J’ai une aversion pour les superlatifs. Mon encre baverait à en faire débauche, appliqués à lustrer un personnage, de cire ou de chair.
Magnus (grand), Major (plus grand), Majuscule (encore plus grand), Maximus (très grand) : auge de superlatifs où les esprits subalternes lapent à pleines gorgées la filandre dont ils tissent servilement la Majesté à un supérieur qui a oublié la fable du Renard et du Corbeau.
Le respect, voire l’admiration, peuvent ne jamais se faire obséquiosité. Ce n’est pas rendre service que d’enfermer son Chef dans l’illusion d’une infaillibilité qui n’est pas de ce monde.
Plus enclin à demeurer un contempteur, je reste dubitatif à regarder faire les laudateurs patentés. Le zèle de la lèche, l’acquiescement compulsif, les superlatifs au garde-à-vous.
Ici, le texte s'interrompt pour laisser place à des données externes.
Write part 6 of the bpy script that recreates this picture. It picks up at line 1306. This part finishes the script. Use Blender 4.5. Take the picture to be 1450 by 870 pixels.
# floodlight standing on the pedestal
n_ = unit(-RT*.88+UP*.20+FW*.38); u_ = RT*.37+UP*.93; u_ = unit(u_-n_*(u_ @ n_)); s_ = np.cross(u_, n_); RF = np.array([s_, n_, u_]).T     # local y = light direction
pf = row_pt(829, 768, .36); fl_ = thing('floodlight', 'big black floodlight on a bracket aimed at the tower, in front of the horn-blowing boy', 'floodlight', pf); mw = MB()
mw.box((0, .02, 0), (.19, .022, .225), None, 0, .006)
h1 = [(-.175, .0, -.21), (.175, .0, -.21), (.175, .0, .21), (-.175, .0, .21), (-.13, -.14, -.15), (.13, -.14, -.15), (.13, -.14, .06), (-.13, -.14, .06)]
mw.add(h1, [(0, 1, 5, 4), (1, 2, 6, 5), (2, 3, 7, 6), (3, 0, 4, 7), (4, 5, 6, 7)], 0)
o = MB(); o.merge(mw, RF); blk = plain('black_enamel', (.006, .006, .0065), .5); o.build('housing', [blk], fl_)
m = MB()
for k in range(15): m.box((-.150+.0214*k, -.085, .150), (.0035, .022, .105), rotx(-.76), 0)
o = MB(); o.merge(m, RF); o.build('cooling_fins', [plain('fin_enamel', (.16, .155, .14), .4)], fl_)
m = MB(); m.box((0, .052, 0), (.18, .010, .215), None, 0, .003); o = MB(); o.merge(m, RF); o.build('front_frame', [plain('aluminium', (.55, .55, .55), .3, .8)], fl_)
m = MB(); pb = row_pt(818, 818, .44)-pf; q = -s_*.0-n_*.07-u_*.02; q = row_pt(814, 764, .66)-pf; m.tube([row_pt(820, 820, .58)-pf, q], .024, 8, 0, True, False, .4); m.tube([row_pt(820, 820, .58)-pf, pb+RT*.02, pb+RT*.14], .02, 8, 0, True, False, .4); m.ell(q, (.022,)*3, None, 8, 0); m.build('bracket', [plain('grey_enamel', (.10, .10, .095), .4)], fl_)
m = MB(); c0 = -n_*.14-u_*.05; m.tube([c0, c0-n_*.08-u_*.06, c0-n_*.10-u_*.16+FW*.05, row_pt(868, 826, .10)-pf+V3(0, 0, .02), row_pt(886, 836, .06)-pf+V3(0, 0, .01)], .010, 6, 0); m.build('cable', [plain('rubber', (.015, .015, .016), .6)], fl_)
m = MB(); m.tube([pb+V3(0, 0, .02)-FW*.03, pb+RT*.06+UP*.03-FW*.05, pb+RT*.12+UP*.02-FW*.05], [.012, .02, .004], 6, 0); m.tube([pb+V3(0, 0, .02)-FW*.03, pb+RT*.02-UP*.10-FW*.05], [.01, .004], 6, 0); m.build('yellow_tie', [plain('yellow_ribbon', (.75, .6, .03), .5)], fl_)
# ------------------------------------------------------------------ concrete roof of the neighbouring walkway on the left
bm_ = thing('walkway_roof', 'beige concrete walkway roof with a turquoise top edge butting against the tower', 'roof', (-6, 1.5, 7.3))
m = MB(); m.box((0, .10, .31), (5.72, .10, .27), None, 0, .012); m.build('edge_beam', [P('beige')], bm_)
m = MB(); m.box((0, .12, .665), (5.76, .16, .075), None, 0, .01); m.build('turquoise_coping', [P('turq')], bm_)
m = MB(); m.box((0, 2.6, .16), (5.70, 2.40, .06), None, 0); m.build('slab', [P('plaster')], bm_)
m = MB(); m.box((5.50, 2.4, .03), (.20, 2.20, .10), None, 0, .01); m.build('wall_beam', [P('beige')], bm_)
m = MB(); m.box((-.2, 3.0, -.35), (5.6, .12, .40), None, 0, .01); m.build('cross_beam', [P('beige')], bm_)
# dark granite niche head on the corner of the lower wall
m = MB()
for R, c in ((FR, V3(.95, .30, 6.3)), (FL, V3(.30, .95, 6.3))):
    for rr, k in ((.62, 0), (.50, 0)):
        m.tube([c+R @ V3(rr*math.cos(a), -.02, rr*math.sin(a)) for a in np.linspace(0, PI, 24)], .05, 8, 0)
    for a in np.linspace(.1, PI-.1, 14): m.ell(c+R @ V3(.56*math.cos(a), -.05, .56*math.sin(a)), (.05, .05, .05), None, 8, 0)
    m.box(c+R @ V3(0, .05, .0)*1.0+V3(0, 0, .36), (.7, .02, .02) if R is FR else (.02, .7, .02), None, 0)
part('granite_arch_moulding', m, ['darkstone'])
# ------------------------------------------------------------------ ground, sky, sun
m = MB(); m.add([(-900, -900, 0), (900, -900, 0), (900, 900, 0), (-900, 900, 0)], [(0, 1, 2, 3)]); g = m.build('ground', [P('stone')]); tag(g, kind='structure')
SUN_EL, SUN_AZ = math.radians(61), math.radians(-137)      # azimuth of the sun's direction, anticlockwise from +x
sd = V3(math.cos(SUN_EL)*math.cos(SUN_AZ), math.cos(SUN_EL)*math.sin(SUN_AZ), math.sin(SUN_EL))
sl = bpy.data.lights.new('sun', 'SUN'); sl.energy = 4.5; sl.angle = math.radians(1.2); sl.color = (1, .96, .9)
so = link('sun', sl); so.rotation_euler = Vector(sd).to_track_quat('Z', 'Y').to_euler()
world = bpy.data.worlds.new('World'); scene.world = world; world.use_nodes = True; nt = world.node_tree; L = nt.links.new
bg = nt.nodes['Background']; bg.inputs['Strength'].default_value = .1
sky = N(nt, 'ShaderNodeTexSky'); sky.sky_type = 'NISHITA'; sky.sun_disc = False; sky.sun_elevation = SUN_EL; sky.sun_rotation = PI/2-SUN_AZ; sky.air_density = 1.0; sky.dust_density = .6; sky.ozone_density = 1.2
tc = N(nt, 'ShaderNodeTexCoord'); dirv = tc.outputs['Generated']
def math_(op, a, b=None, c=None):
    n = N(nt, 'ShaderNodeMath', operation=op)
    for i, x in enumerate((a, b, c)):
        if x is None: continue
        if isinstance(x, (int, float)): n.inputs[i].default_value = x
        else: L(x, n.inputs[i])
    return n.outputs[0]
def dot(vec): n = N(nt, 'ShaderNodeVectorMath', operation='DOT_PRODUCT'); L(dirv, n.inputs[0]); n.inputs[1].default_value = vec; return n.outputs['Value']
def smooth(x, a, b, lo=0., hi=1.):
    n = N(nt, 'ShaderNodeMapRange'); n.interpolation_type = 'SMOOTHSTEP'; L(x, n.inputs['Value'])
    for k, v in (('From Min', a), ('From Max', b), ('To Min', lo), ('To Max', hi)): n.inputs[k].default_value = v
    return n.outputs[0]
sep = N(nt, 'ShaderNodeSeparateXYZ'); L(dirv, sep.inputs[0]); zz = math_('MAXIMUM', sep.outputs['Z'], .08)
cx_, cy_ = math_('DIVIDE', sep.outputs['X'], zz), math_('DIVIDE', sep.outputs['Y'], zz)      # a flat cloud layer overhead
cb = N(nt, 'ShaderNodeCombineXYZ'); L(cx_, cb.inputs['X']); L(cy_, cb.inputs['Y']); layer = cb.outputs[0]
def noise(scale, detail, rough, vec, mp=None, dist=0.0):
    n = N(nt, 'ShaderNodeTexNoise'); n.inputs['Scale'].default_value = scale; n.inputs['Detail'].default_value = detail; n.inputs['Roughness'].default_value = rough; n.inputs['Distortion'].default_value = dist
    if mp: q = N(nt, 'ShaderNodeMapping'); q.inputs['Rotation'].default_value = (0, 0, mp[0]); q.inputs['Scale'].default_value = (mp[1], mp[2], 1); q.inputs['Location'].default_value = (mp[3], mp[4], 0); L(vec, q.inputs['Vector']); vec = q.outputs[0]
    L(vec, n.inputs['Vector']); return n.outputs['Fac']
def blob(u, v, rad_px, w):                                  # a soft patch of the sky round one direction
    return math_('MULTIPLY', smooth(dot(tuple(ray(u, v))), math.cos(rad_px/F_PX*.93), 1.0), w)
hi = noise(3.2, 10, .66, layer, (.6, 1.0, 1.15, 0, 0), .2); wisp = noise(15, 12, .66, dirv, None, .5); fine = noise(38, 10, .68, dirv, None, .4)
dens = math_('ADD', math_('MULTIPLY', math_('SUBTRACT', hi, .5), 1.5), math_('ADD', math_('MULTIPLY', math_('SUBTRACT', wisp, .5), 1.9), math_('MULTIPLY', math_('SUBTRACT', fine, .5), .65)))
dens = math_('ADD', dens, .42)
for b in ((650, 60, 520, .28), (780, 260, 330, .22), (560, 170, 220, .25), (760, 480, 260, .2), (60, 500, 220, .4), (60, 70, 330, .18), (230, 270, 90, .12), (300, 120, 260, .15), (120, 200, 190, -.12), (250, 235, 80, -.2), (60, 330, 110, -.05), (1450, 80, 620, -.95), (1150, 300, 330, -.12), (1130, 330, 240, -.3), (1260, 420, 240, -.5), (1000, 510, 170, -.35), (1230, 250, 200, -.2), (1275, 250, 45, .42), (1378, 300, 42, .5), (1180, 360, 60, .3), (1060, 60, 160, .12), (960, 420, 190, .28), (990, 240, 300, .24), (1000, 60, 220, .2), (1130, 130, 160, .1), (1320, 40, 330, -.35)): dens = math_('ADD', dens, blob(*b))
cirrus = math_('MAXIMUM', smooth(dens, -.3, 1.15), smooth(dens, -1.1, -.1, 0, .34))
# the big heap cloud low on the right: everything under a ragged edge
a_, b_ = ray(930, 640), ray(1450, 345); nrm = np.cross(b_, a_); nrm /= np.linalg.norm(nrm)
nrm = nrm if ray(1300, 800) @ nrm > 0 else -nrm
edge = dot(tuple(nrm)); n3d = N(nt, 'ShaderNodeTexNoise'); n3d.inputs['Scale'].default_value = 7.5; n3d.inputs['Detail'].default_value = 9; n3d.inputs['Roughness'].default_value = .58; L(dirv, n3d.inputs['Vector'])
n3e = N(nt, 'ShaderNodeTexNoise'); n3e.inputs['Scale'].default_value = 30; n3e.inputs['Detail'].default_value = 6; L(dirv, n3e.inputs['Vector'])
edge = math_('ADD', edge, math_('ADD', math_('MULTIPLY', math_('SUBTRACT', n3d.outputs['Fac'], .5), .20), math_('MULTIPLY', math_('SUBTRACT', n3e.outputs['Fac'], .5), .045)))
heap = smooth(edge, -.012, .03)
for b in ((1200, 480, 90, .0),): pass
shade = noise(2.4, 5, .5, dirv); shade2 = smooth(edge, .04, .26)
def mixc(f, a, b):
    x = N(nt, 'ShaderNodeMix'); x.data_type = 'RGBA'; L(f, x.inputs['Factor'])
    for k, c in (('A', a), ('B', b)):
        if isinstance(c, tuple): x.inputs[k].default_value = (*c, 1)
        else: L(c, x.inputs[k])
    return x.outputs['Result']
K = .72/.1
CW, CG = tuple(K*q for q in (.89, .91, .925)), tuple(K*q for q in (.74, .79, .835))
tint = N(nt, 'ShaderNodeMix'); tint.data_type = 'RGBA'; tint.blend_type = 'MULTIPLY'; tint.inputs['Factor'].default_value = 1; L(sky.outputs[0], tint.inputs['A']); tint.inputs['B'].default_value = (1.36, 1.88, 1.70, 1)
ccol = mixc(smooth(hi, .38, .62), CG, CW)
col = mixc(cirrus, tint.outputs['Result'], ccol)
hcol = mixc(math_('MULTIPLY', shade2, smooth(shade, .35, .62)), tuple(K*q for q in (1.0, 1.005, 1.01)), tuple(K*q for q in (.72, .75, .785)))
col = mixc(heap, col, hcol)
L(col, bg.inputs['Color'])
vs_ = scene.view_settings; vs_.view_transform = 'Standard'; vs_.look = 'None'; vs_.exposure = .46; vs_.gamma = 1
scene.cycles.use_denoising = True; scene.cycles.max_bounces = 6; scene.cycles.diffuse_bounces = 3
Il semble qu’au Canada, quelqu’un ait eu l’idée d’offrir les services d’une société de flatterie : pour 5 dollars, vous pouvez faire téléphoner à la personne de votre choix pour dire qu’elle est extraordinaire, formidable, exceptionnelle, unique, géniale.
Le filtre des secrétaires particulières ou des directeurs de cabinet empêcherait que ces louanges téléphonées parviennent directement aux Ministres, au Premier Ministre, au Président.
Charle-Magne n’aurait jamais été «Grand» sous ma plume. Celui à qui on sert du Méga-ceci, du Méga-cela, ad nauseam, finit irrémédiablement Méga-lo. Et ce ne serait pas rendre service au pays qui a besoin que ses dirigeants gardent la lucidité de leur infinie petitesse face à la grandeur du service.